The p-value is a fundamental concept in the field of hypothesis testing designed to measure the strength of evidence against the null hypothesis. After calculating the test statistic, the p-value tells us the probability of observing a result as extreme as the one obtained (or more extreme), assuming that the null hypothesis is true.

The smaller the p-value, the stronger the evidence against the null hypothesis since it indicates that such an extreme result is less likely to occur simply by chance. If the p-value is less or equal to the significance level (in this case, 0.01), it suggests that the observed data are inconsistent with the null hypothesis, and thus, the null hypothesis should be rejected. In our exercise example, comparing the calculated p-value to the 0.01 threshold will help us draw conclusions about music listening habits among boys and girls.

Null and Alternative Hypotheses

In hypothesis testing, we set up two opposing statements—the null hypothesis (\( H_0 \)) and the alternative hypothesis (\( H_1 \) or \( H_a \)). The null hypothesis represents a position of no effect or no difference, serving as the default assumption. It is what we seek to test against the evidence. The alternative hypothesis, on the other hand, embodies the new claim we're testing for—an effect or a difference in a specific direction (greater than, less than, or not equal).

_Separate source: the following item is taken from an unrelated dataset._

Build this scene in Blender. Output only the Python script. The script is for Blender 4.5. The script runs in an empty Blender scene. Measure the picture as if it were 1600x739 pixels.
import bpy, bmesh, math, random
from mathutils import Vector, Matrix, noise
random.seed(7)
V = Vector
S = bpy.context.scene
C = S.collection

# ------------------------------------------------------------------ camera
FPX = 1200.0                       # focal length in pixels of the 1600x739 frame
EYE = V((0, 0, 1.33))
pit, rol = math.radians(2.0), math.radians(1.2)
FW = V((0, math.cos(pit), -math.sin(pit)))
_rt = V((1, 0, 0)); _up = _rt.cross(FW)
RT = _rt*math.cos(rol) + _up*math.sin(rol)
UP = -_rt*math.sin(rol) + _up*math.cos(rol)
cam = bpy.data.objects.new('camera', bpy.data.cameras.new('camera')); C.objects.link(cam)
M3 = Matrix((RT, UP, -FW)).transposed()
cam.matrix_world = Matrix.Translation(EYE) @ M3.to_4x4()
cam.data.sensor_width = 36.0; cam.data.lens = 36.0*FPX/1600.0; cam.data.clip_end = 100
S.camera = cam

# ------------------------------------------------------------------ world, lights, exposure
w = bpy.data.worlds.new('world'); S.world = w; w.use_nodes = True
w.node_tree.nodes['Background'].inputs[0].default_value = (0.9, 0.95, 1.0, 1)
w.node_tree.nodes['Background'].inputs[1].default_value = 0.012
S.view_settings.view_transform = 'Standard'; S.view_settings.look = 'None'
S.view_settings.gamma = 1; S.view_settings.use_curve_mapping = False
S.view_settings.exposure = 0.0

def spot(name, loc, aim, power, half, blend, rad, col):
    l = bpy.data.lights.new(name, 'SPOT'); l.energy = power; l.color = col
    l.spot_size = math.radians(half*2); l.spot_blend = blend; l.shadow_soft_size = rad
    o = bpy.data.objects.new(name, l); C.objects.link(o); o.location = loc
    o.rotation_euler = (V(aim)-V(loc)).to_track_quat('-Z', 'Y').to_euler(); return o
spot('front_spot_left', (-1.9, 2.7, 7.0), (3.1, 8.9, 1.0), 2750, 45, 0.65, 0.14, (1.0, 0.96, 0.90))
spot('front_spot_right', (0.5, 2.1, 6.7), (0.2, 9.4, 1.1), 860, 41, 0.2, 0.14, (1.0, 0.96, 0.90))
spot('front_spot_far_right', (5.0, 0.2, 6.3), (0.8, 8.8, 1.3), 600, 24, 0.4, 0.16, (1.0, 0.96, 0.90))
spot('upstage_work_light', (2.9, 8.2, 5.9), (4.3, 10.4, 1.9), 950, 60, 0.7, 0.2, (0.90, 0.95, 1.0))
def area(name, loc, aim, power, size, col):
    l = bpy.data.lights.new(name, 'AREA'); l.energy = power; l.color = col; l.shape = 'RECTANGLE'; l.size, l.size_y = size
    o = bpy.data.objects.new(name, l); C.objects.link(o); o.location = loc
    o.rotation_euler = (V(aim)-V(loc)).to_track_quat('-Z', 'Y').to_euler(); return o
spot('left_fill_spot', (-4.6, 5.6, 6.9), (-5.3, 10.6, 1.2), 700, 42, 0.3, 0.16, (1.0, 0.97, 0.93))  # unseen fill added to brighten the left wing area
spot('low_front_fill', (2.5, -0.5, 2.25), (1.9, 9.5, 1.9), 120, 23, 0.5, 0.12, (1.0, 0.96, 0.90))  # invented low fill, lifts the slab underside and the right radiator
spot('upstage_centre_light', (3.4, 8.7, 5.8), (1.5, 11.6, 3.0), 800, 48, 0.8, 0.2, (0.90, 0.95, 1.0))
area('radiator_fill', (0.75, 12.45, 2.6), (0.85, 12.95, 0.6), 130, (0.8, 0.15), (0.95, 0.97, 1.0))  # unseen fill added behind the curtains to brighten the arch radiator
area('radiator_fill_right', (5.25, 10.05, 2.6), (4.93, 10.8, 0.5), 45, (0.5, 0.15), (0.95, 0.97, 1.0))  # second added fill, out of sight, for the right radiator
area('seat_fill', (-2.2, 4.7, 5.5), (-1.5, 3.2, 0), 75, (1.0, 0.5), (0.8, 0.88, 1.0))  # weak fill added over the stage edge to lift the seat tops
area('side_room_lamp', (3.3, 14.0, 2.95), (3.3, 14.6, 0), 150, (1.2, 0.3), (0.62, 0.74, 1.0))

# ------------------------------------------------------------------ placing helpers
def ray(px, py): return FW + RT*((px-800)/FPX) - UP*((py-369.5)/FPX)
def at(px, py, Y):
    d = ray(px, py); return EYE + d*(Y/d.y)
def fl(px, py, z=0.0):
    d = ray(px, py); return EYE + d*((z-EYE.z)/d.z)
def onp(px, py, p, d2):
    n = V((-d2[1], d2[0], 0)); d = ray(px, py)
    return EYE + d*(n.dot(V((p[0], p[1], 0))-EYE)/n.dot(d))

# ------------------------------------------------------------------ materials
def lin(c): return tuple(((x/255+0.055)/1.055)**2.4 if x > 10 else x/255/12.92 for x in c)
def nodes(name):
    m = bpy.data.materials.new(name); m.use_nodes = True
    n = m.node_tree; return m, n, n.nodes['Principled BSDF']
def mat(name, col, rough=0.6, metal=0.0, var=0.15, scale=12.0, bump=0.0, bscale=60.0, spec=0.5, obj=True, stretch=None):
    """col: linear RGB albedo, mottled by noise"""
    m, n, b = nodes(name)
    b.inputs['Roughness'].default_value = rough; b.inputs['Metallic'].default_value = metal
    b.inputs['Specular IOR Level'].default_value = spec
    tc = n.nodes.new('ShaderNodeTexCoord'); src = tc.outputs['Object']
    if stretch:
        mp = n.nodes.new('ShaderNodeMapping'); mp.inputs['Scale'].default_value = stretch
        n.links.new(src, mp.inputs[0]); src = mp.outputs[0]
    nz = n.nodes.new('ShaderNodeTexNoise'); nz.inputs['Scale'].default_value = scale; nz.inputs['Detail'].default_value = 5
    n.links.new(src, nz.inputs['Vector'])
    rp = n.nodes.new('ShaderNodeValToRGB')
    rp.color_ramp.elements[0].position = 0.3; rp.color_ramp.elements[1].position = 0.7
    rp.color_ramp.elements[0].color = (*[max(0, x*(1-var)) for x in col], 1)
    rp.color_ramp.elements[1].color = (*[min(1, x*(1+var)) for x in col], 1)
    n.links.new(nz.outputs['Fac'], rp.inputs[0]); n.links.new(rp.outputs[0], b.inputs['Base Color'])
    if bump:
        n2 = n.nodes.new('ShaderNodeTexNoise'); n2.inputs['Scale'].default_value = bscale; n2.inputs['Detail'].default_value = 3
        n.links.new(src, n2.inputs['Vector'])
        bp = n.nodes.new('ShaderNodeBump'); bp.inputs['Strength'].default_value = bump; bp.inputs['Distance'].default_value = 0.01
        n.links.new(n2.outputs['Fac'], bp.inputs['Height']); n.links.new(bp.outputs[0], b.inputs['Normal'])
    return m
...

In our study example, the null hypothesis states that there's no difference in the music-listening habits at high volume between boys and girls (\( p_1 = p_2 \)). The alternative hypothesis suggests that there is indeed a difference, specifically that more boys listen to high volumes than girls (\( p_1 > p_2 \)). The testing process involves using data to determine which hypothesis is more likely to be true.